After 13 years of rule under Tony Blair and Gordon Brown, the Labour party is hoping for a new mandate under fresh-faced Ed Miliband, 45. Unlike his predecessors, however, Mr Miliband is closer to the party's traditional socialist roots and has publicly criticised Labour's handling of various issues over the last decade, including the Iraq War, bank deregulation and income inequality. He has been praised for uniting the left but remains dogged by criticism that he is not up to the job yet.


The son of immigrants, Mr Miliband's father was a Belgian Marxist intellectual while his mother was a human rights campaigner. He is married to Justine Thornton, 44, a lawyer. They have two young sons.



Attended Haverstock Comprehensive, a state school before graduating from Oxford with a Bachelor's degree in philosophy, politics and economics. He also has a Masters degree in economics from the London School of Economics.

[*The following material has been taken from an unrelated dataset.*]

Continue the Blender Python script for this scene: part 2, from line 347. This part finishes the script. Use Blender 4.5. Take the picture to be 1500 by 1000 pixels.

Often portrayed in the media as an awkward geek, he has also been perceived by the public as a distant intellectual. Some members of his own party also question whether he really has what it takes to connect with voters. In contrast, Mr Miliband has often portrayed himself as a common man, saying his school days taught him "how to look after yourself".



Mr Miliband's election promise seeks to reverse his party's low ratings for economic credibility. He is seeking to put ordinary working families first over large corporations and the wealthy. To do this, he promises to end the big firms' dominance of the energy sector and pay for a tax cut for smaller firms by scrapping a planned reduction in the rate of corporation tax.

Hits and Misses

Analysts say that following the departures of Mr Brown and Mr Blair, Mr Miliband has been an important unifying figure for the English Left. The party has also sought to ride on Mr Miliband's man-of-the-people image with a manifesto pitched for "the working people of Britain".

His rivalry with elder brother David Miliband, 49, continues to haunt Ed, since he wrested the party leadership in 2010 from early favourite David. Conservative Michael Fallon alleged last week that Ed had "stabbed his own brother in the back to become Labour leader".

Recent gaffes

Mr Miliband became the subject of many memes last year when he was unglamourously caught awkwardly wolfing down a bacon sandwich. The unwanted attention led him to tell party members that people should "vote for the other guy" - presumably referring to Mr Cameron - if they wanted a Prime Minister who could look good while eating a bacon sandwich.